## Exercise prompt
Copy out all lines carrying the word "picture".

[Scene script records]

◇ ◇ ◇ ◇ ◇ ◇ ◇

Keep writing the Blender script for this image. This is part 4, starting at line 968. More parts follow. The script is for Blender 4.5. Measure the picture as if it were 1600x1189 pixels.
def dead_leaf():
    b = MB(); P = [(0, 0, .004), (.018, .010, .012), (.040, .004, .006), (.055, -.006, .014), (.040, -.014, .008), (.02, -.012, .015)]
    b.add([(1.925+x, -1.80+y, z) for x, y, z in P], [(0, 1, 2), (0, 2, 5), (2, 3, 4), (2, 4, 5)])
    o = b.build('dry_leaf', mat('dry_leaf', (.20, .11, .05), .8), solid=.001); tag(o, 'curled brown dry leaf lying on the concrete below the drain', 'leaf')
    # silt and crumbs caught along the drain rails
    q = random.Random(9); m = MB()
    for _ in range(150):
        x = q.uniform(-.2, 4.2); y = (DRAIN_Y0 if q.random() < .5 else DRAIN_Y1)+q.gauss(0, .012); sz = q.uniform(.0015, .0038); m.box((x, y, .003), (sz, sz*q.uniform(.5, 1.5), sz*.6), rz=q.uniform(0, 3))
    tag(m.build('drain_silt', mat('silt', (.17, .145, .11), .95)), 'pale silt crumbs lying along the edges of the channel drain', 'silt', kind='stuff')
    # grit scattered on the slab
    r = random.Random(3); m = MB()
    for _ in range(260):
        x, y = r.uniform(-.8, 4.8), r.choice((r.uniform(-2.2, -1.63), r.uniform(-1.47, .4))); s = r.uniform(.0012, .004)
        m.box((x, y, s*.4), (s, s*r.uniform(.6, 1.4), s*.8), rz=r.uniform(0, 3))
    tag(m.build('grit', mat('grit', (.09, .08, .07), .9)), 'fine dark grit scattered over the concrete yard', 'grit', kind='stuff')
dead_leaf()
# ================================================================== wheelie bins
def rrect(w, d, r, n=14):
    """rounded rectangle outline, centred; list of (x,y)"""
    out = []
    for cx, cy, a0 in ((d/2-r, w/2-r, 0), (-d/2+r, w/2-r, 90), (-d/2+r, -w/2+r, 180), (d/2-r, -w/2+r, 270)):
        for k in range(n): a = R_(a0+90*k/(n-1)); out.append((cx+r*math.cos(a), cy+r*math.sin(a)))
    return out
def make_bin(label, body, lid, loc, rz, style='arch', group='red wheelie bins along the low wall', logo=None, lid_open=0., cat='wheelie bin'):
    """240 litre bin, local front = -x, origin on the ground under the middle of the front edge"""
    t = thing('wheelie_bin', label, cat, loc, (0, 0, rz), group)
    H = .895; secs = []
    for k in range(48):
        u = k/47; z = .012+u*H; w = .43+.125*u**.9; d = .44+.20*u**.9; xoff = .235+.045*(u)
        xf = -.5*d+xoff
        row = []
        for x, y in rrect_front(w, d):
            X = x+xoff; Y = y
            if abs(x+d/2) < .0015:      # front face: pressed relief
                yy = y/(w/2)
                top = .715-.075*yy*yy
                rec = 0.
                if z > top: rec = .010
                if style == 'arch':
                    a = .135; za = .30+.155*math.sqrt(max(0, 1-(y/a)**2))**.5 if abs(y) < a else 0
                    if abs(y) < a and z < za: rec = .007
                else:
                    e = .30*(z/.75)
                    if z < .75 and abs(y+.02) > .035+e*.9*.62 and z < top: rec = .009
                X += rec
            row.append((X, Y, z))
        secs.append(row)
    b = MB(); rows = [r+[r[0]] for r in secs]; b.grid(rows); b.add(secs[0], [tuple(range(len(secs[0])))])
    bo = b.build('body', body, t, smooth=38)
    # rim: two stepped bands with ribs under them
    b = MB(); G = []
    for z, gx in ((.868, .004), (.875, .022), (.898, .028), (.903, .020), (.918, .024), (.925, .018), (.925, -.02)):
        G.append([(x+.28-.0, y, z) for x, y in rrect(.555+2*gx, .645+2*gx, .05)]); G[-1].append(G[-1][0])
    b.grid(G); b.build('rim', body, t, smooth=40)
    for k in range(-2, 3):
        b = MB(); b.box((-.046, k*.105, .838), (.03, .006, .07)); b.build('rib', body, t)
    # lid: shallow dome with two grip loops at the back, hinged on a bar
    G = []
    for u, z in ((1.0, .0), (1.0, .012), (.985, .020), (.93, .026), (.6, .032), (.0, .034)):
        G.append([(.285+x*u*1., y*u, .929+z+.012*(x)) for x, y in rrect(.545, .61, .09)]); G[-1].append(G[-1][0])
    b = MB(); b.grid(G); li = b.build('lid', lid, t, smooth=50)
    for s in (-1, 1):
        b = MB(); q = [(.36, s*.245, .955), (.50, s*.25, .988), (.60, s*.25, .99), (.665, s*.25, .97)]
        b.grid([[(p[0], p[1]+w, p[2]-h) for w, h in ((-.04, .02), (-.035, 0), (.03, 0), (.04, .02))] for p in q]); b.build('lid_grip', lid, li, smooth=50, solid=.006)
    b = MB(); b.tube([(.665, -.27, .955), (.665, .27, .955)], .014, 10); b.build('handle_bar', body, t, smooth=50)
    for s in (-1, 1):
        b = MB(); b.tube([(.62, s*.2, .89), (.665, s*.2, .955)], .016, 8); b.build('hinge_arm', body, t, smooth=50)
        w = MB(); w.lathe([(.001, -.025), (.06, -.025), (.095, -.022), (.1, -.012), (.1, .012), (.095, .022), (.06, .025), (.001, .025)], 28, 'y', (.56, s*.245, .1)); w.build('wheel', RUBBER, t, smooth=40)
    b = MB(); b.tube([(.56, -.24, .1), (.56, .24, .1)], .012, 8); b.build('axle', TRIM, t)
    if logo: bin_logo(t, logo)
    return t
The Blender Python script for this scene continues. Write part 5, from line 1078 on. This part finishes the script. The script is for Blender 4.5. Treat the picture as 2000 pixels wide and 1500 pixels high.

◇ ◇ ◇ ◇ ◇ ◇ ◇

## Answer to the task
Keep writing the Blender script for this image. This is part 4, starting at line 968. More parts follow. The script is for Blender 4.5. Measure the picture as if it were 1600x1189 pixels.
The Blender Python script for this scene continues. Write part 5, from line 1078 on. This part finishes the script. The script is for Blender 4.5. Treat the picture as 2000 pixels wide and 1500 pixels high.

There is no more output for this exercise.